На площадь медленно въехал длинный голубой автомобиль с открытым верхом. За рулем сидел немолодой иностранец в вечернем костюме и рядом очень молоденькая девушка, которая все время беспричинно смеялась, как бывает с очень молоденькими девушками, когда они хватят первую рюмку. В течение секунды от толпы откатилась одна группа и облепила машину: бравые здоровяки в расшитых курточках и широкополых шляпах захватили все командные места у крыльев, радиатора и багажника. Зазвенели гитары — над площадью поплыла страстная бессмертная испанская серенада. Приезжий откинулся на спинку сиденья и положил руки на руль; девушка продолжала смеяться. Остальные уличные певцы разочарованно отступили.
Пели, надо сказать, очень хорошо. Звучные бархатные мужские голоса заполнили площадь, и я подумала, каково здесь жильцам, которые после полуночи предпочитают спать. И еще я подумала, что же делают днем эти здоровые ребята в театральных костюмах, которые каждую ночь с переменным успехом охотятся на желающих за небольшую оплату послушать их серенады. Мне сказали, что днем они, наверное, разучивают новые серенады. Но, как говорится, жизни из этого не сделаешь.
А на другой день я попала в Сочимилько.
Это было обмелевшее озеро, где когда-то находились плавучие сады ацтеков. Оно выглядело сейчас как узкий канал с темной стоячей водой; у берега, приткнувшись к скользким сходням, стояли плоскодонные лодки, похожие на гондолы. В одну из них мы сели, и на длинный стол посредине лодки сразу же стали подавать вкусную еду. К нашей лодке пришвартовалась другая, и с ее борта официанты ловко перебрасывали нам тарелки с тартильями — тонкими лепешками из кукурузной муки, без которых не обходится настоящая мексиканская еда. На лепешку клали нарезанного цыпленка и макали в черный, словно деготь, соус такой остроты и жгучести, что застываешь с открытым ртом, словно глотнула расплавленной лавы. Вместо ацтекских плавучих садов по всему каналу сновали лодки с посудой и официантами, откуда подавали через борт то горячую еду, то ледяное пиво в жестяных баночках, напоминающих те, в которых у нас продают консервированное молоко.

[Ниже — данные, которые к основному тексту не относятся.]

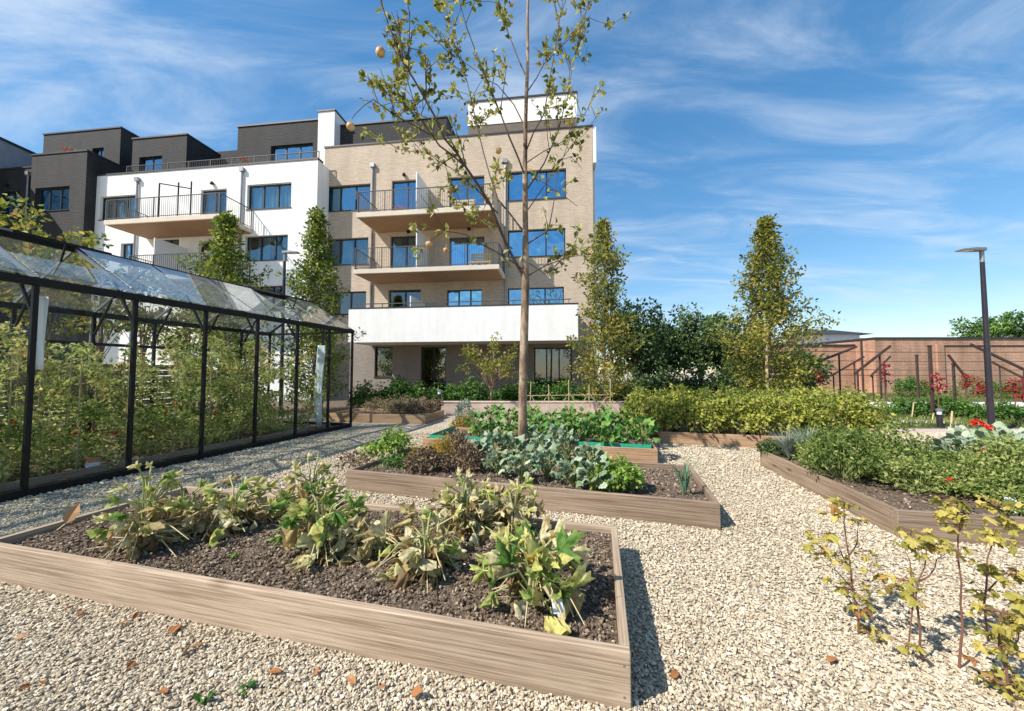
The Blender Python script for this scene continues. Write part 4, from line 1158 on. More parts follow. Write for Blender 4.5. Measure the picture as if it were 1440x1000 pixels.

Рядом с нами плыла такая же лодка, в которой сидели несколько пар, а в центре возвышалась шумная смеющаяся толстуха с желтыми серьгами в ушах.
— Разве это соус? — кричала она и смеялась, перебрасывая через борт официанту пузатый кувшинчик. — Святая Мария, разве это похоже на настоящий мексиканский соус?
Официант — щуплый смуглый парнишка в белой курточке, — отталкиваясь одним веслом, как гондольер, погнал, натужась, куда-то свою лодку и вскорости, весь красный, утирая пот, уже протягивал толстой даме другой кувшинчик. Она налила из него соус на тарелку и обмакнула тартилью.
— Нет, ты, наверное, не мексиканец! — закричала она, и желтые серьги в ее ушах негодующе закачались. — Ты что, не знаешь, что такое настоящий соус, который подают с курицей?
Парнишка безропотно схватил тяжелое весло и погнал свою лодку назад. Спустя несколько минут, багровый и запыхавшийся, он приволок кувшин с еще одним соусом и, перегнувшись, протянул его через борт. И я увидела сверкающие в улыбке белые зубы женщины, на которых темнели густые капли соуса, и увешанную браслетами смуглую руку с тартильей, и желтые качающиеся серьги, и солнечные искры на инструментах музыкантов, когда они самозабвенно играли «О, моя дорогая!», пришвартовавшись к борту лодки с другой стороны.
Все это было похоже на праздник, так же как казался бесконечным праздником день, когда мы сидели на залитых солнцем переполненных трибунах, а на арену из огороженного загона выпустили молодого быка. Он мчался, низко наклонив широкую голову, и рядом скакал всадник в костюме ковбоя; задача всадника была на всем скаку схватить быка за хвост и повалить на песок. Это требует большой силы и ловкости, и когда это удавалось, трибуны взрывались аплодисментами, а всадник сидел прямой, как струна, на своей лошади, вертящейся на одном месте, точно волчок, улыбался и посылал в публику воздушные поцелуи, пока ошеломленный бык, медленно сгибая передние ноги, поднимался с песка. Но иногда повалить быка не удавалось, и тогда всадник отъезжал в сторону, а на арену выскакивали другой бык и другой всадник; все начиналось сначала, и опять трибуны взрывались то аплодисментами, то разочарованными криками. Конечно, это было не то, что коррида, но сезон коррид еще не начался, и посмотреть на такую игру тоже было интересно, хотя, если честно говорить, мне всякий раз хотелось, чтобы бык выстоял и не сдался.